Żanetka - jesteś cudowną wariatką :D. Ogromna i przepiękna niespodzianka, wzruszający prezent. I co za wyczucie czasu :D idealnie w dzień urodzin!
Pamiętałaś o wszystkim, nawet o tym, że strasznie chciałam porównać pomarańczowy krem make me bio z pomarańczowym uoga uoga! Tyle wspaniałości w jednej paczce - wprawdzie pudło było pokaźnych rozmiarów, bo i prezent do małych na pewno nie należy, ale nie wiem jak jeszcze upchałaś tyle pozytywnych uczuć do niego :).

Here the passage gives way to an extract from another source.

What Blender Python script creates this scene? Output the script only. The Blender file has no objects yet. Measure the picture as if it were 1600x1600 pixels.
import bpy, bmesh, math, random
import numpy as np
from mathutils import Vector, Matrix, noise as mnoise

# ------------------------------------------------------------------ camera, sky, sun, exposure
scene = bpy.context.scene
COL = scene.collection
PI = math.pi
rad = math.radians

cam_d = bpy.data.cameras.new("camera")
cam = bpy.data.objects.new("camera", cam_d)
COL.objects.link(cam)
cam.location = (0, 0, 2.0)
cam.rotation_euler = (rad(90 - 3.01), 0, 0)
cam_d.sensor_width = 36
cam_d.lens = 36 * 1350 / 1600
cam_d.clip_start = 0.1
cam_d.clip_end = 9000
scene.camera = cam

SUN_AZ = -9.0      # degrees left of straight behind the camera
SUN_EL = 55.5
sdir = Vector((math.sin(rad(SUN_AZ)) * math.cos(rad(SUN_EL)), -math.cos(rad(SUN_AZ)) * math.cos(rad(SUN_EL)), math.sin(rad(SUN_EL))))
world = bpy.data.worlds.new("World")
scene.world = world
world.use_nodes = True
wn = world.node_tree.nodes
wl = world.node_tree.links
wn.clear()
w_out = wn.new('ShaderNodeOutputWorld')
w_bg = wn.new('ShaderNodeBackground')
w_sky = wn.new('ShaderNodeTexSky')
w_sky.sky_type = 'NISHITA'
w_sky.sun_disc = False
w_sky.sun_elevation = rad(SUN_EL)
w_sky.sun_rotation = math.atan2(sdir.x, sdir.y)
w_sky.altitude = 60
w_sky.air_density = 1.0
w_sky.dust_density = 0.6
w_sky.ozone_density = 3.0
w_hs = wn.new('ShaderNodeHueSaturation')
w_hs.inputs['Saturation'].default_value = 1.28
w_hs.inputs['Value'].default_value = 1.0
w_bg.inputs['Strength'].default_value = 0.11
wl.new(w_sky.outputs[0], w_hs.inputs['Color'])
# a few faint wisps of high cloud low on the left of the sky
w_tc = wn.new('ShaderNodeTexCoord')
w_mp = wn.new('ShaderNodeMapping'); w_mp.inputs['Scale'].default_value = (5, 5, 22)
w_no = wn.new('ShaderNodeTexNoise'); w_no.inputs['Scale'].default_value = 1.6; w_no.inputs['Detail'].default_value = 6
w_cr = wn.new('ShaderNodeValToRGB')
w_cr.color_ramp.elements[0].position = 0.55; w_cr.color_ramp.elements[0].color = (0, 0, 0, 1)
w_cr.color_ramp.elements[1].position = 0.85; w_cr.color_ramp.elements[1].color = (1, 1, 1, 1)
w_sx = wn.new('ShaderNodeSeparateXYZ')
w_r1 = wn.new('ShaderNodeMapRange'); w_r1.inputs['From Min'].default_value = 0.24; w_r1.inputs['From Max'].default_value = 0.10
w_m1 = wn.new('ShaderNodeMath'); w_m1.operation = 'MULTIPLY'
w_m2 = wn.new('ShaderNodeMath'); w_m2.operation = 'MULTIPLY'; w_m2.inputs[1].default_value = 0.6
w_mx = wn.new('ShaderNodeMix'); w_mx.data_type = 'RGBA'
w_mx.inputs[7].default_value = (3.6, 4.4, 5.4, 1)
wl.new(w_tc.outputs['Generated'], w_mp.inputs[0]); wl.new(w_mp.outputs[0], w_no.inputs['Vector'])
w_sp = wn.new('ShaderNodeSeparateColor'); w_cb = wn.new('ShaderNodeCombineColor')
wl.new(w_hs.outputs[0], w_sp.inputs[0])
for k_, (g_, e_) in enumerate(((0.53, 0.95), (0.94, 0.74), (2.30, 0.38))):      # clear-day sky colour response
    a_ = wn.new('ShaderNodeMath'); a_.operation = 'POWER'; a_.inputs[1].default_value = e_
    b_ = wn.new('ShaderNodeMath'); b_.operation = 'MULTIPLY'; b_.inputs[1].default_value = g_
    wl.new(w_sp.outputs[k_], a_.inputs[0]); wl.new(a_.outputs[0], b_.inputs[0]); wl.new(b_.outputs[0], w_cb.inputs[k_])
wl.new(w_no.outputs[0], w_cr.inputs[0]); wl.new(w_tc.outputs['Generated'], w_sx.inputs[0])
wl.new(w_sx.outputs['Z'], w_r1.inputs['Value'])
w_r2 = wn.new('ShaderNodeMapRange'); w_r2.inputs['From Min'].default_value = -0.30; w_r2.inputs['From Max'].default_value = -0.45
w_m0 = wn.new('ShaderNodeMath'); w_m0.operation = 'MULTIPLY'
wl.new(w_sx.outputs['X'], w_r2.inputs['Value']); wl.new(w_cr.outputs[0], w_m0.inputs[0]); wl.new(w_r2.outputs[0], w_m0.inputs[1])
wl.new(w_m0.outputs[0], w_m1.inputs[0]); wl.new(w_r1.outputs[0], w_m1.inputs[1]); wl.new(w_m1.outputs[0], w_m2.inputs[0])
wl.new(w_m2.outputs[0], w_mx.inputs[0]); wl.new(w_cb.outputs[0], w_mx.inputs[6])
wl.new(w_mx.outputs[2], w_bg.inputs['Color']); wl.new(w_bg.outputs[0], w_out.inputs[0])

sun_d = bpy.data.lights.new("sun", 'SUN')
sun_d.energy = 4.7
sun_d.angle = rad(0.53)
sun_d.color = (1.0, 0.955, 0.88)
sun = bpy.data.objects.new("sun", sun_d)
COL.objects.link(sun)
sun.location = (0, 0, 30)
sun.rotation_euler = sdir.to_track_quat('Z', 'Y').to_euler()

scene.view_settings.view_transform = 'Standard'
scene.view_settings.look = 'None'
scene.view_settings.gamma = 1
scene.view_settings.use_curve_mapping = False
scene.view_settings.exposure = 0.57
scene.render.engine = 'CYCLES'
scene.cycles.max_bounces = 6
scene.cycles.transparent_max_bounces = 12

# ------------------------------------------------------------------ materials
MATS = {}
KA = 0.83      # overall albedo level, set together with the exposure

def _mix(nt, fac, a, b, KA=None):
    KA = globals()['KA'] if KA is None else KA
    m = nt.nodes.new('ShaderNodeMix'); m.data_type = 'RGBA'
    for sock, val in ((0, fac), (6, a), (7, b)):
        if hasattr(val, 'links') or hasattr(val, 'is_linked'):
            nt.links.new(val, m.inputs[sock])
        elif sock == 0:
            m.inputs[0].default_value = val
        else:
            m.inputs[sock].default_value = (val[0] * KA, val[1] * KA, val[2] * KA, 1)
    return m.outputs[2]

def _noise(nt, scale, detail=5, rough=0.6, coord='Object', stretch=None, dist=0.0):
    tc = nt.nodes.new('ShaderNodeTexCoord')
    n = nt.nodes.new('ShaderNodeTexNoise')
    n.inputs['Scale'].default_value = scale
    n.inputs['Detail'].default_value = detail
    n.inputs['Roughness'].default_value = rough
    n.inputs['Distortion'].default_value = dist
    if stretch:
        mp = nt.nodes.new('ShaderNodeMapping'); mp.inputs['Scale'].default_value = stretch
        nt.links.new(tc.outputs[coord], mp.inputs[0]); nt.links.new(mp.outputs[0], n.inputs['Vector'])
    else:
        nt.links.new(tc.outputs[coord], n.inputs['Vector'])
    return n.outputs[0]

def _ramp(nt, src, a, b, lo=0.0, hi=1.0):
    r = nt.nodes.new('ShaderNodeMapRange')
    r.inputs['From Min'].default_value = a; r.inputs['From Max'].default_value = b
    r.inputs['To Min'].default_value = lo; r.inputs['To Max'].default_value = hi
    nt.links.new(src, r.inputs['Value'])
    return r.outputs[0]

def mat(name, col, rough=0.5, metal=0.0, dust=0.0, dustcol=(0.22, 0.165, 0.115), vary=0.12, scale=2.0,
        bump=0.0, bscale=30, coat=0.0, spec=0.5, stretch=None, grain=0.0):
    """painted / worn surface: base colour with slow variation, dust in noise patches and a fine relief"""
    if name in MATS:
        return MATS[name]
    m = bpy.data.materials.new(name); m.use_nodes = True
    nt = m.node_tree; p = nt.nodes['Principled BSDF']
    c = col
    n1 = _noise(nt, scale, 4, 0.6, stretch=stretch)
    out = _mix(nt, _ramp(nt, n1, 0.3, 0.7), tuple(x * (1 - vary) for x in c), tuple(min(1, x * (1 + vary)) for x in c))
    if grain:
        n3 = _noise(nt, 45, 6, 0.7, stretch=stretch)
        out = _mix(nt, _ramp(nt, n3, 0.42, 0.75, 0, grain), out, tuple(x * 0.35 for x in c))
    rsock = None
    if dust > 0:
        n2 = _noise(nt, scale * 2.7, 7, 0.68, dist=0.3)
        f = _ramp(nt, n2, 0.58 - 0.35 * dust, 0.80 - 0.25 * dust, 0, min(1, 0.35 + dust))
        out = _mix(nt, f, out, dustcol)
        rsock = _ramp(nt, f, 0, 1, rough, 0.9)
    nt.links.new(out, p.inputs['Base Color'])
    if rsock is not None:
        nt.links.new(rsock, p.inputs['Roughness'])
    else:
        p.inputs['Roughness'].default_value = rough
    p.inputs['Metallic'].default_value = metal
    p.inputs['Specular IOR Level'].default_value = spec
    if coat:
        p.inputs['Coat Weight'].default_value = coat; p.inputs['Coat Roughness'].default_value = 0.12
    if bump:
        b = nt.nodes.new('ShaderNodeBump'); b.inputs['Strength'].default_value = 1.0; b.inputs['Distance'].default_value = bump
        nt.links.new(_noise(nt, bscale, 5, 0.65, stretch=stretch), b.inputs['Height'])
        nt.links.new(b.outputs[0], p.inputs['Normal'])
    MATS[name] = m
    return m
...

A kartka - absolutnie się w niej zakochałam :D. Dla takiego winnego alkoholika - amatora jak ja wprost wymarzona :D. Nawet nie wiedziałam, że są takie piękne kartki :D.
Nie mam pojęcie czym sobie zasłużyłam na Kogoś takiego jak Ty, ale cieszę się z tego, że Cię mam jak dziecko!
I jak Cię nie kochać??? No niedasię *:
Teraz to już musisz koniecznie wpaść na wino :DDD koniecznie z noclegiem. Adres znasz! Kiedy będziesz???